For now, she chooses to concentrate on exhausting all the diplomatic avenues available, "to see that inspections are still a successful solution. That's my goal."
An activist and historian counts the human toll of war
Voices: Champion of the little guy
Howard Zinn frames his opposition to a war with Iraq in terms of the casualties.
"I believe that people who die in wars, whether they are civilians or soldiers, are innocent," the historian and activist told an audience last week at the University of Massachusetts in Boston. "A lot of innocent people will die in this war."
Mr. Zinn's focus on the human toll of an attack is not surprising, given his interest in telling American history from the bottom up, from the view of the factory workers, women, and minorities - not the officials - who lived through it.
Politically, Zinn stands to the left of the left. His recent UMass talk, for example, was sponsored by the on-campus International Socialist Club. But his bestselling "A People's History of the United States," first published more than 20 years ago, is regularly assigned in college classes across the nation. That and a long tradition of activism ensure that his name is well-known among a significant segment of the antiwar movement.
Zinn starts from the perspective that wars never solve fundamental problems, "that war by its nature has unpredictable consequences. That the means of war are inevitably horrible and ends of war are always uncertain."
He is not dissuaded by the argument that more Iraqis could die if Saddam Hussein remains in power. "That is a permanent argument for any atrocity," he says. "The only way you can justify something which is obviously atrocious is by claiming that it will prevent something that is more atrocious."

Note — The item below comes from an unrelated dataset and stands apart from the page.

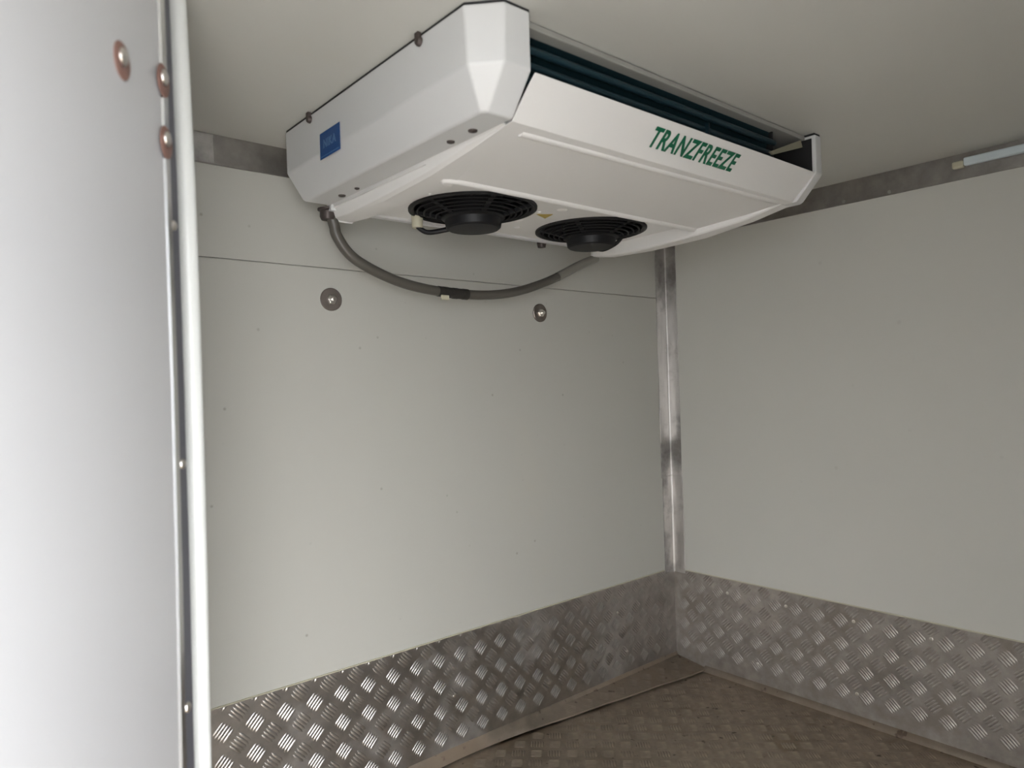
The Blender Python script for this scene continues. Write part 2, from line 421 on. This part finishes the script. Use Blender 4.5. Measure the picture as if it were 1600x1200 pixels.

Mr. Hussein is a tyrant and is tyrannizing his own people, Zinn says, "but that's true of many, many places in the world."
Zinn, a bombardier in World War II, who later became an antiwar activist, is not a pacifist. "I don't argue for an absolute stance against the use of violence or military action," he says. "But I place very rigorous barriers against military action."
He proposes, rather, a solution that he believes would reduce the dangers of terrorism against the US. He wants America to stop being a military superpower, to pull its forces out of countries all over the world, and not antagonize people.
He's probably among a small minority who think bombing Afghanis-tan was not the appropriate response to the Sept. 11 attacks. The US is no safer from terrorism, argues the professor emeritus from Boston University. Any thwarting of the terrorist network is offset by "the increased number of people hostile to the United States as a result of its policy."
To win the war on terror, he says, the US needs to get at the roots of that hostility. "If it doesn't do that, no military action ... is going to have any effect in diminishing terrorism."